The Nomad's wine director, Thomas Pastuszak, puts his blind-tasting superpowers to the test. Watch the video to find out if he guesses correctly. For his blind tasting techniques, visit daily.sevenfifty.com/how-to-b...
@@adriasgm I just think some of these sommeliers are way too descriptive or pretentious with their wine descriptions than they have too and they make wine seem very intimidating in the process. I mean, why can't this guy just gravel instead of "kicked gravel." It's as if kicking gravel will make it smell differently. He also mentioned that the wine smells like raspberry and ripe blackberry. If you kick those fruits will it make them smell differently too?!
C2 L2 I can understand all the crushed fruits descriptors but kicked gravel is like WTF dude did you even really ever kicked a F****** pebble and ran to recover it then smell it ? 😂
@@calvinliang1866 the thing is when you study in a more advanced setting they really want you to have your own descriptors, and be creative about it. I guess this is just taking it a bit far, and yeah he's being poetic I guess you can say about it, but many summaliers look at wine in that way. Trying to tell a story and convey an emotion.

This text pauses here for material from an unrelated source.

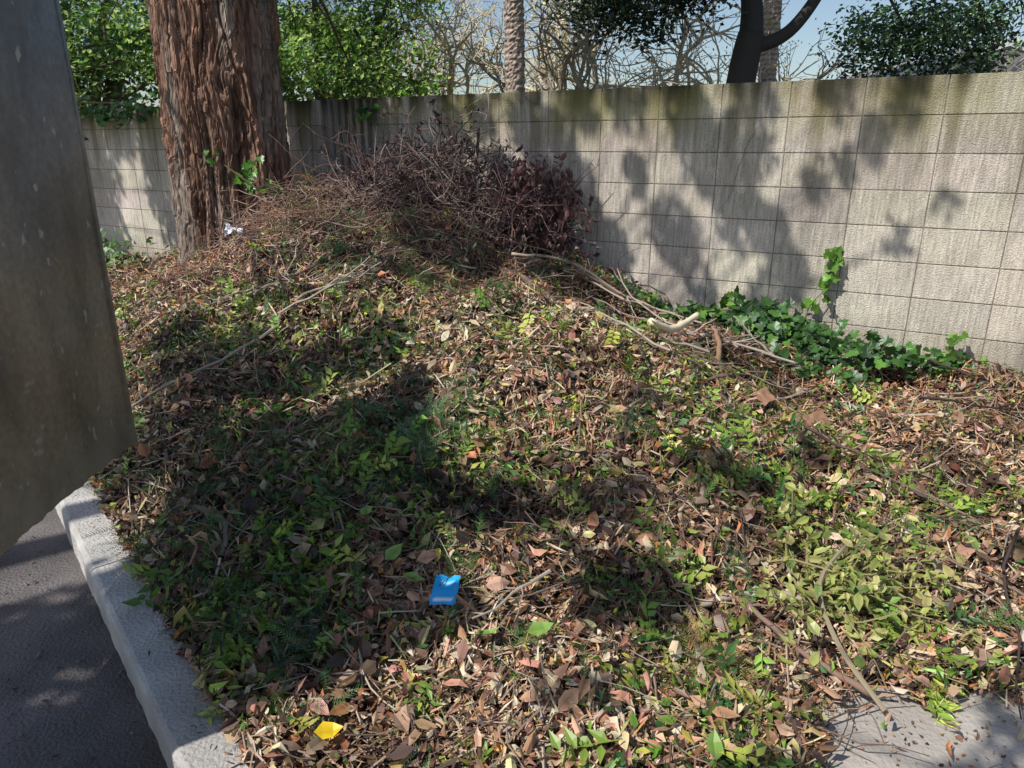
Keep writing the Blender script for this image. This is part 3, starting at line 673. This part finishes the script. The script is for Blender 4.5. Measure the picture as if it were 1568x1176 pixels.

I'm struggling getting to Pinot from the structure descriptors. I suppose Sonoma Coast has relatively high tannin for Pinot? Even the palate seems a bit nonspecific. Appreciate other opinions on this one!
Yeah I had my money on Cab Sauv from Bordeaux. Maybe the guy's palate description was a bit off (though he obviously had a good idea of what he was tasting) or maybe the oak + stem inclusion (75% in this wine) really pumped up the structure. Antonio Galloni does describe this wine as "powerful and structured" so it was prob the latter
The thing that stood out for me was "high-toned". That pushes it in a Pinot direction, or other thin-skinned varietals like Grenache, Neb etc. rather than the Cab Sauv the other commenter predicted. But yes the descriptors are pretty broad, "blackberry" for Pinot is unusual, at least for me.